===== Material provided =====

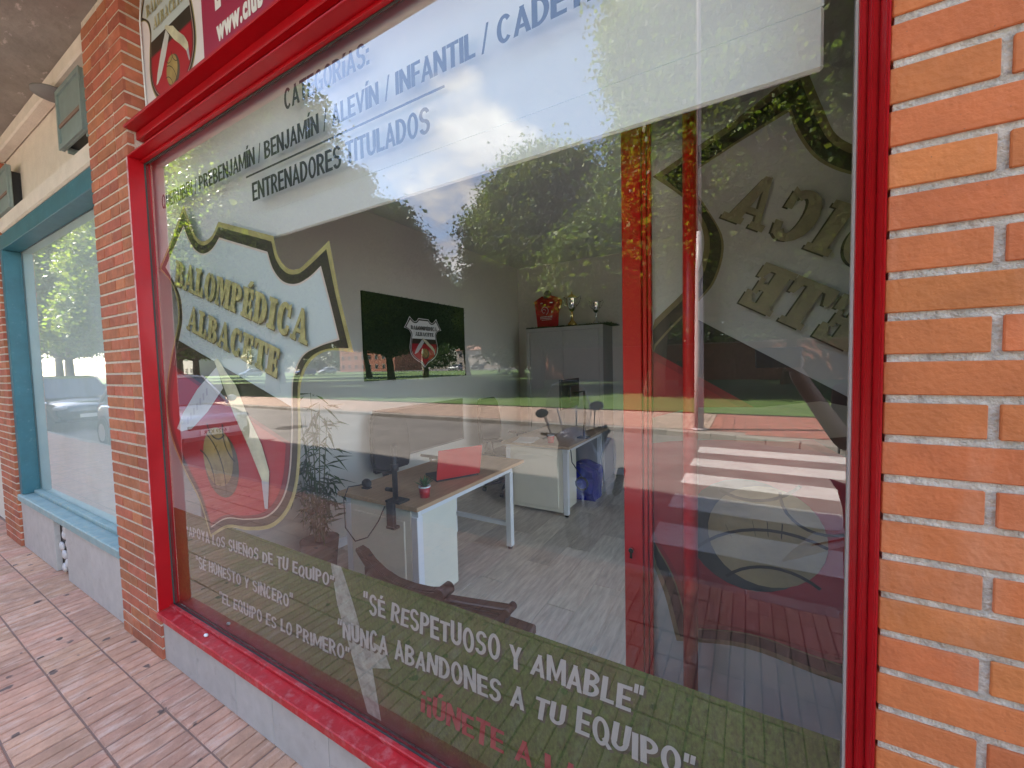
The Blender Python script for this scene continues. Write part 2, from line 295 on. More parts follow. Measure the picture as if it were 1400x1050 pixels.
y_rows = [.082-TS*(j+.5) for j in range(10)]; cnt = 0; rest = MB()
xs = [1.6-TS*i for i in range(150)]
near = []
for j, y in enumerate(y_rows):
    for x in xs:
        d = math.hypot(x+2.3, (y+.4)*1.6); near.append((d if -6.5 < x < -1.0 else 50+d, x, y))
near.sort()
for k, (d, x, y) in enumerate(near):
    dz = random.uniform(-.0015, .0015)
    if k < 290:
        o = link('paving_tile', tmesh, None, pav, loc=(x, y, dz)); o.rotation_euler = (random.uniform(-.004, .004), random.uniform(-.004, .004), random.uniform(-.006, .006))
    else:
        for q in range(3):
            wb = TS/3; x0 = x-TS/2+q*wb+.0025; rest.add([(x0, y-TS/2+.003, dz), (x0+wb-.005, y-TS/2+.003, dz), (x0+wb-.005, y+TS/2-.003, dz), (x0, y+TS/2-.003, dz)], [(0, 1, 2, 3)])
TILEI = mat('pink_paving_joined', (.50, .265, .185), .85, var=.14, vscale=10, island=.14); overlay(TILEI, (.66, .45, .36), 8, .55, .72, .6); overlay(TILEI, (.09, .07, .065), 9, .125, .085, .85, vor=True)
me = bpy.data.meshes.new('paving_tiles'); me.from_pydata(rest.v, [], rest.f); link('paving', me, TILEI, pav, 'stuff')
# kerb stones, near and far
def kerb_run(name, pts, z, w_=.14, n_max=120):
    root = bpy.data.objects.new(name, None); C.objects.link(root); root['kind'] = 'structure'
    me = MB().box(-.2465, .2465, -w_/2, w_/2, -.20, 0).mesh('kerb_stone', .012); me.materials.append(KERB); n = 0
    for (x0, y0), (x1, y1) in zip(pts, pts[1:]):
        L_ = math.hypot(x1-x0, y1-y0); k = max(1, round(L_/.5)); a = math.atan2(y1-y0, x1-x0)
        for i in range(k):
            t = (i+.5)/k; o = link('kerb_stone', me, None, root, loc=(x0+(x1-x0)*t, y0+(y1-y0)*t, z+random.uniform(-.006, .006))); o.rotation_euler = (0, 0, a+random.uniform(-.01, .01)); o.scale = (L_/k/.5, 1, 1)
    return root
kerb_run('near_kerb', [(-26, -2.07), (4, -2.07)], 0)
fk = [(-34, -8.85), (-8, -8.72), (-1.6, -8.72), (-.2, -8.52), (1.4, -7.95), (6, -7.6)]
kerb_run('far_kerb', fk, .0)
kerb_far = MB().box(-150, -34, -8.93, -8.78, -.2, 0); kerb_far.build('kerb', KERB, None, 'structure')
kerb_far = MB().box(-150, -26.1, -2.14, -2.0, -.2, 0); kerb_far.build('kerb', KERB, None, 'structure')
# far pavement: white and pink ribbed tiles, then the red tactile field beyond the lamp post
farp = sheet('far_pavement', [(-150, -12), (60, -12), (60, -7.66), (5.9, -7.66), (1.4, -8.02), (-.2, -8.6), (-1.6, -8.8), (-150, -8.9)], -.010, mat('pale_grout', (.30, .24, .21), .95), .12)
fb = MB(); rb = MB()
for i in range(170):
    for j in range(11):
        x = -36+i*.235; y = -11.93+j*.30
        if y > -9.1 and x < -.4: continue
        if x > -.6 and y > -8.95+max(0, min(.75, (x+.2)*.36)): continue
        tgt = rb if x > -.95 else fb
        q = .006
        if tgt is rb:
            tgt.add([(x+q, y+q, 0), (x+.229, y+q, 0), (x+.229, y+.294, 0), (x+q, y+.294, 0)], [(0, 1, 2, 3)])
        else:
            for h in (0, 1): tgt.add([(x+q+h*.1175, y+q, 0), (x+.1115+h*.1175, y+q, 0), (x+.1115+h*.1175, y+.294, 0), (x+q+h*.1175, y+.294, 0)], [(0, 1, 2, 3)])
def quick(b, name, m, parent, kind):
    me = bpy.data.meshes.new(name); me.from_pydata(b.v, [], b.f); return link(name, me, m, parent, kind)
quick(fb, 'pink_paving', FTILE, farp, 'stuff'); quick(rb, 'red_paving', RTILE, farp, 'stuff')
# lawn, gently uneven
def lawn():
    nx, ny = 90, 50; vs_ = []; 
    for j in range(ny+1):
        for i in range(nx+1):
            x = -170+i*(240/nx); t = (j/ny)**1.8; y = -12.0-t*88
            z = .02+.05*math.sin(x*.35+1)*math.sin(y*.3)*(1 if j > 0 else 0); vs_.append((x, y, z))
    fs = [(j*(nx+1)+i, j*(nx+1)+i+1, (j+1)*(nx+1)+i+1, (j+1)*(nx+1)+i) for j in range(ny) for i in range(nx)]
    me = bpy.data.meshes.new('lawn'); me.from_pydata(vs_, [], fs); me.polygons.foreach_set('use_smooth', [True]*len(fs)); return link('lawn', me, GRASS, None, 'structure')
lawn()
sheet('far_road', [(-200, -110), (200, -110), (200, -84), (-200, -84)], .10, ASPH)

# ------------------------------------------------------------------ brickwork
CH = .066; BT = .0535
def brick_mesh(L_, D, seed):
    r_ = random.Random(seed); j = lambda: r_.uniform(-.0012, .0012)
    b = MB().box(-L_/2+j(), L_/2+j(), 0, D, -BT/2+j()*.6, BT/2+j()*.6); return b.mesh('brick', .0016)
FULL, HALF = .252, .120
def pier(name, label, x0, x1, zs, bm_, mm, side=None, depth=.10, ztop=3.6, core_y=.30, other=None, seed=1):
    """brick pier: recessed mortar core and one object per brick; side 'R' also lays the return that faces +x"""
    p = thing(name, label, 'brick pier', (0, 0, 0)); core_y = .098 if x1 < 0 else .30
    rec = .0045
    MB().box(x0+rec, x1-rec, rec, core_y, 0, ztop).build('mortar', mm, p)
    r_ = random.Random(seed); cache = {}
    def get(L_, k):
        key = (round(L_, 3), k)
        if key not in cache: cache[key] = brick_mesh(L_, .03, hash(key) & 999); cache[key].materials.append(bm_)
        return cache[key]
    n = int(ztop/CH)
    for i in range(n):
        z = CH*(i+.5)
        if not (zs[0] < z < zs[1]): continue
        x = x0; pat = i % 2; first = True
        while x < x1-.04:
            L_ = (HALF if pat == (0 if name != 'brick_pier_end' else 1) and first else FULL); first = False
            L_ = min(L_, x1-x)
            if x1-(x+L_) < .06: L_ = x1-x
            if L_ > .27: L_ = HALF
            o = link('brick', get(L_, r_.randrange(3)), None, p, loc=(x+L_/2, r_.uniform(-.001, .001), z)); o.rotation_euler = (r_.uniform(-.006, .006), r_.uniform(-.004, .004), r_.uniform(-.006, .006))
            x += L_+.012
        if side == 'R' and (z < .30 or z > 2.86):
            o = link('brick', get(depth-.006, r_.randrange(3)), None, p, loc=(x1, (depth+.004)/2+.004, z)); o.rotation_euler = (0, 0, R(90))
    return p
XL0, XL1, XR0, XR1 = -3.325, -2.775, .192, .80
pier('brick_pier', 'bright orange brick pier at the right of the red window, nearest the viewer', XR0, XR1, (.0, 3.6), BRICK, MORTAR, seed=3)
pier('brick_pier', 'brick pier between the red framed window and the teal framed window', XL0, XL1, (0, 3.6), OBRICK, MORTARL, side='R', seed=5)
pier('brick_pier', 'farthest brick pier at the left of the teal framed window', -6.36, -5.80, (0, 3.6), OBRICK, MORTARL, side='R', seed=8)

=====

Locate all lines in the listing above with the word "framed". Copy them.

pier('brick_pier', 'brick pier between the red framed window and the teal framed window', XL0, XL1, (0, 3.6), OBRICK, MORTARL, side='R', seed=5)
pier('brick_pier', 'farthest brick pier at the left of the teal framed window', -6.36, -5.80, (0, 3.6), OBRICK, MORTARL, side='R', seed=8)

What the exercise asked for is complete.